How Two Moroccan Newcomers Conquered Canadian Winter

A couple smiles for the camera, outside in the snow. It would be hard for the man on the right to smile any harder.
Ghita and Saïd have the right gear and the right attitude about the cold. Photo courtesy of Saïd Allibou.

“I can’t feel my hands!”

Saïd was wearing gloves. His wife, Ghita, was not.

It was February 4th, just nine days after they arrived in Canada from Rabat, Morocco. The winter temperatures there rarely go below 10°C.

Saïd and Ghita had moved into an apartment and were doing the things people do when they begin life in a new country. They had chosen this day to do their first big grocery shopping trip. They planned a dive into the Canadian food experience and were on the hunt for things like maple syrup and donuts, as well as dairy, bagels, and halal meat.

They had no car but had done a Google search for directions from their apartment in downtown Dartmouth to the Walmart in the Bayers Lake Industrial Park. The trip would take about an hour, but most of that would be spent inside a warm bus. It began with an eight-minute walk through a park, along the Dartmouth Commons, to the bus terminal.

Both Saïd and Ghita had seen snow before, during their youth, in Morocco’s high mountains. Their first Canadian snowfall, and their first snowfall as a married couple, had been four days after their arrival. The snow had fallen gently and covered the earth like a perfectly thin layer of cream cheese icing on a carrot cake muffin. They both found it romantic.

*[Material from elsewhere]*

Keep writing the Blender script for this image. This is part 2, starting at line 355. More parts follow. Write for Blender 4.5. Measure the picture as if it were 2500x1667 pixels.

Now, a few days later, in preparing to venture out for groceries, Saïd looked up the weather on his phone. It said -22 ° Celsius. A cold day, even for most Canadians. It made no mention of the arctic windchill that would make it feel like -35 °.

“We go out and through the park. We were having fun… And after two minutes, she was smiling and laughing, and then her face changed all of a sudden. And I look at her and say, ‘What happened?’ And she was shocked and very concerned. I said, ‘What? What?!’ And she told me, ‘I do not feel my hands’. And the tears dropped from her eyes.

The Canadian Government’s website records that winds that day were northerly and gusted to 89 km/h.

Saïd asked Ghita if she wanted to go back. “She said, no, I don’t want to go back. I want to go to the supermarket!

They hurried towards the heated bus terminal.

“By the time we got there, our eyebrows and everything was white. The snow just iced our eyebrows. It was something that we'd never experienced before. I tried to make her hand warm.”

Saïd didn’t tell her that he couldn’t feel his hands either because, he says, he didn’t want to “spread the panic.”

He tried insisting that they go back but, “She told me no. Snow is our home and home is snow. So we need to get used to that.” Otherwise, how could they teach their unborn children how to survive here, she reasoned.

And so, they continued their mission.

A couple of hours later, shopping accomplished, grocery bags in hand, they awaited the Uber they had called. An Uber was more expensive, sure, but it would take them all the way to their front door, a luxury they were happy to afford themselves. When it arrived, the door was frozen shut- iced over. The very pleasant driver hopped out and braved the cold to help them to prise it open. Inside the warmth of the car, they learned he had only been in Canada for a few months himself. He had come to Halifax from war-torn Ukraine.

Saïd and Ghita have adjusted to many things in their new home, including the weather. Would they recommend people avoid moving to Canada because of the cold?

“Not at all. It's not a reason not to come to Canada. In fact, it's beautiful,” Saïd says. “If it was even minus 44 for six months, I would not say no to Canada. We'd just get adjusted to the climate. Because people who are living here are human just like me. So, I don't see the difference.”

Saïd offers the following advice to people arriving from warm climates:

  1. Download the Canadian Government’s weather app. “It's more accurate compared to the others,” according to Saïd.
  2. Buy your winter clothing in Canada. Saïd and Ghita purchased winter outfits in Morocco but “our clothes didn't match the winter here.”
  3. Buy mittens, not gloves. Saïd has learned that “mittens are more effective against the cold weather here than gloves."
  4. Wear a toque. Saïd has been in Canada less than 12 months, so he can be forgiven for using a foreign name for an essential piece of cold weather gear when he says, “Put a beanie on your head to not let the warmth of your body go from your head to nature.”

Saïd Allibou has been working at the Museum as a Heritage Interpreter since February 8, 2023, 13 days after his arrival and four days after his hands thawed out.